A few years ago, when my husband became very ill, my Aunt Mary sent novenas on his behalf. It was a sweet gesture, but one I thought was old-fashioned.Who said novenas anymore? 

I called to thank her and heard her say, “How are you, Bonnie-dolly?” and suddenly, for just a moment, I was still a child to her grown-up, still able to find solace in knowing she was there.

Today I mourn her, and I mourn the passing of her generation.?Mary came from an era made bitter by the Great Depression and World War II, edged in Edwin O’Connor’s sadness, replete with rituals and traditions as pat as the Baltimore catechism.  

Her generation found comfort in those rituals and traditions: Lighting a candle on behalf of a loved one, kneeling, praying the rosary for miracles, for faith, for healing, saying the prayers on the back of a holy card when too numb or scared or sad to speak … these were signs of a faith I lost back in the iconoclastic Sixties and Seventies when I left my childhood behind. 
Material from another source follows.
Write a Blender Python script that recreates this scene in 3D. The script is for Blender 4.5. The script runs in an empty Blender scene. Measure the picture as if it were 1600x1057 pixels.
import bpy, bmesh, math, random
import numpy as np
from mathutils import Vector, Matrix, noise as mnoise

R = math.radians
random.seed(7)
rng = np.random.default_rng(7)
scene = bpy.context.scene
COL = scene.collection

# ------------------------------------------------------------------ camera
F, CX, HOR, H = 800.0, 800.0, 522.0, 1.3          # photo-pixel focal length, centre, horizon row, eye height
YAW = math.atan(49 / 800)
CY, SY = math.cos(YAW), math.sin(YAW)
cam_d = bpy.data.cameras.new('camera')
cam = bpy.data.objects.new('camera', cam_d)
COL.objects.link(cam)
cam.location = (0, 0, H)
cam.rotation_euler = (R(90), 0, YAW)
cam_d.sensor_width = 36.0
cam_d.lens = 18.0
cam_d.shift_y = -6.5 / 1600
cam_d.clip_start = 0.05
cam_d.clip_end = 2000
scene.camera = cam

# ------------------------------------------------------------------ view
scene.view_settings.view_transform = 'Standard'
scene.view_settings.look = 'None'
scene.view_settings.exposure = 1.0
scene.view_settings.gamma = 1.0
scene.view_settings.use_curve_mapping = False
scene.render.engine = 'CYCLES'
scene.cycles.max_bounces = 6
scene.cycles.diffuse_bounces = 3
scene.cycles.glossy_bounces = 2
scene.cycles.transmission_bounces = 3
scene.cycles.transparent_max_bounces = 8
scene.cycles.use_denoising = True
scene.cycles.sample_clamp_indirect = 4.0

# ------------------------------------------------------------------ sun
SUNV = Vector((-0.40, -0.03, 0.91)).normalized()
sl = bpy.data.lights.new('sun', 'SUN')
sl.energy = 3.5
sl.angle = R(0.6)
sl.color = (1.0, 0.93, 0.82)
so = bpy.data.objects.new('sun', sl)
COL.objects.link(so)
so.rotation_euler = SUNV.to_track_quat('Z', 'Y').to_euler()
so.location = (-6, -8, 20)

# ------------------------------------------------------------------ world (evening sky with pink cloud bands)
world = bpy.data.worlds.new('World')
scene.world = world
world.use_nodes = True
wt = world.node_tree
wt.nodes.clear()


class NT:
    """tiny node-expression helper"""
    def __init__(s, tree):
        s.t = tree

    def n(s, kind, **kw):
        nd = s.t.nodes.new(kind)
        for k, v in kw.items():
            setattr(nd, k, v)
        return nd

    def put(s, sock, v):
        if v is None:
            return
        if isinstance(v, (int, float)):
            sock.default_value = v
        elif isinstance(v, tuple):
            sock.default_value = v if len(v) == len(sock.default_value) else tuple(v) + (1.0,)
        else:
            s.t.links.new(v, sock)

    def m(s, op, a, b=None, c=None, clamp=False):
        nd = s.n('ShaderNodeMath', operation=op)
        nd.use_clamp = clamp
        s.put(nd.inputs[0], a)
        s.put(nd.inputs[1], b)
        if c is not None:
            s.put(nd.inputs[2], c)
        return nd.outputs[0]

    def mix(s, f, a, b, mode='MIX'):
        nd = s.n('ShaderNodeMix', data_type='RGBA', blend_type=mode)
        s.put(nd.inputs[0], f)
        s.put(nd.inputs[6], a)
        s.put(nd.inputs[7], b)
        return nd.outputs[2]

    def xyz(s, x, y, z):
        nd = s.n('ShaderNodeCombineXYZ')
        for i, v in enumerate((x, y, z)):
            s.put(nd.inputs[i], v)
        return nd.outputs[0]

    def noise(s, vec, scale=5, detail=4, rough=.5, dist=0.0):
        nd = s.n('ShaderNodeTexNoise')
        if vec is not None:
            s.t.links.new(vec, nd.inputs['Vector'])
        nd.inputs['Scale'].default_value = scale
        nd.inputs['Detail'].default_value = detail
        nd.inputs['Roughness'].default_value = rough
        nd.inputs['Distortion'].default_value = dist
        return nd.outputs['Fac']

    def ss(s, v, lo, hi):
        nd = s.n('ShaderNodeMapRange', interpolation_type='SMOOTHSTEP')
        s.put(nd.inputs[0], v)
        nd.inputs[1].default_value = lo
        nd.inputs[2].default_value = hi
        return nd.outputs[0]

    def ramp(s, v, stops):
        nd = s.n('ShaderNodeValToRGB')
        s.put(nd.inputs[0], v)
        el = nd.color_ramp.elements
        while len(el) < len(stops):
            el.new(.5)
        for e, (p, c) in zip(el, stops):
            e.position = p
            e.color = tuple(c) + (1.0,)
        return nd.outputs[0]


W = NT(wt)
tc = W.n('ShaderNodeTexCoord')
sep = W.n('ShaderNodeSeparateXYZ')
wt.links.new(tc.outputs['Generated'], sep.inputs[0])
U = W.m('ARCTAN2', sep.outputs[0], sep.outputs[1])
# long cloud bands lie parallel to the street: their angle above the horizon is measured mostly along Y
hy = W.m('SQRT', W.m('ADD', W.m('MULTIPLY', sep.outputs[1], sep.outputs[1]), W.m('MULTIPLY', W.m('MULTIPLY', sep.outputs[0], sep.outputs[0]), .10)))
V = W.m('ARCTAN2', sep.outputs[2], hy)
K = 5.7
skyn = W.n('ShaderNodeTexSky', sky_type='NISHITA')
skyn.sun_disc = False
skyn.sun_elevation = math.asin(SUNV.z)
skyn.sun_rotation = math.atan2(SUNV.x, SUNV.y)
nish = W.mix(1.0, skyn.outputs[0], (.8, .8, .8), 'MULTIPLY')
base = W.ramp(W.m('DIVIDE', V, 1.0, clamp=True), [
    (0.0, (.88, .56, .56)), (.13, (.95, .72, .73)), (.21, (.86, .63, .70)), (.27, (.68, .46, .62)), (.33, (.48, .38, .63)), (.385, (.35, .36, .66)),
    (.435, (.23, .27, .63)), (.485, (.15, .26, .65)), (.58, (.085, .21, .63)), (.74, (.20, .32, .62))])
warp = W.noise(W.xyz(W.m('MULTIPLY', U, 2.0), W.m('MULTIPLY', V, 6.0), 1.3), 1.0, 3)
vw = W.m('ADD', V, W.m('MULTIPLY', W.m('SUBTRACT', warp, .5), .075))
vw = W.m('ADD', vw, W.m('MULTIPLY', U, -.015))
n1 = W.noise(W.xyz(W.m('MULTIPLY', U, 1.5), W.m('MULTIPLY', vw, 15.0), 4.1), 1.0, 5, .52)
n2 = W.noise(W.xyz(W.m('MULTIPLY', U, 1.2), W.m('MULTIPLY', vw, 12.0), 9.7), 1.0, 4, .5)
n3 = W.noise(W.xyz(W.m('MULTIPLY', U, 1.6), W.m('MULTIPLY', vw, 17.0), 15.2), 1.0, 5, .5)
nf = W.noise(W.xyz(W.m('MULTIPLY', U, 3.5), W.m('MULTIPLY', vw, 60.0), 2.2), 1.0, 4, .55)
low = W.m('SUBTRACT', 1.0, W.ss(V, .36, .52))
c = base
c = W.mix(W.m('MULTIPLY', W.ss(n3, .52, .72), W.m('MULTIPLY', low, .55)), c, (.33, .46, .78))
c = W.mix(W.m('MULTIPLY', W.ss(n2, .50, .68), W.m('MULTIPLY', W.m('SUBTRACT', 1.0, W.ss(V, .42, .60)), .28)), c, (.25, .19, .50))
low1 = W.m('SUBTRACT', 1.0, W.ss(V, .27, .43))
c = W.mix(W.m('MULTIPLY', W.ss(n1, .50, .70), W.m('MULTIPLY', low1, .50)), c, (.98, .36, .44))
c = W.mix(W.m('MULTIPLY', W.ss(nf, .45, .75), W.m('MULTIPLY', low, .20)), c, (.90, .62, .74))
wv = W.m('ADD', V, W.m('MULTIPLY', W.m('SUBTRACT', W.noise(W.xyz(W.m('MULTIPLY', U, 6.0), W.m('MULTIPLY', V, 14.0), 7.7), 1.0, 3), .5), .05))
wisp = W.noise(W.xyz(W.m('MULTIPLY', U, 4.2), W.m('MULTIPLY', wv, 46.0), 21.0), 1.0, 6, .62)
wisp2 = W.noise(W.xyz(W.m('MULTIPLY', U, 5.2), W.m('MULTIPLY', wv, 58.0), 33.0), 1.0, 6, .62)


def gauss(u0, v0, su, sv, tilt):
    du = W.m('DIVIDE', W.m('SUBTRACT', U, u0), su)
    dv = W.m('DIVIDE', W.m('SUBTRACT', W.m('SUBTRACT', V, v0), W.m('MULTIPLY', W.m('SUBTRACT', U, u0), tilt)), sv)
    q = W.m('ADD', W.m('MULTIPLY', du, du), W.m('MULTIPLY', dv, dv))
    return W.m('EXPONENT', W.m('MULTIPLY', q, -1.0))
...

Now, with Mary’s passing, memories of my childhood resurface.I realize that those rituals and Mary’s very presence gave me comfort and faith that all would be well, that – somehow -- her generation and their prayers would keep us safe. 

I feel the weight of my childhood settle on me this morning and know it for what it is: a memory of a feeling as warm, as heady, as nearly sacred as Christmas wine. 

I’m Bonnie Amesquita, and that’s my perspective.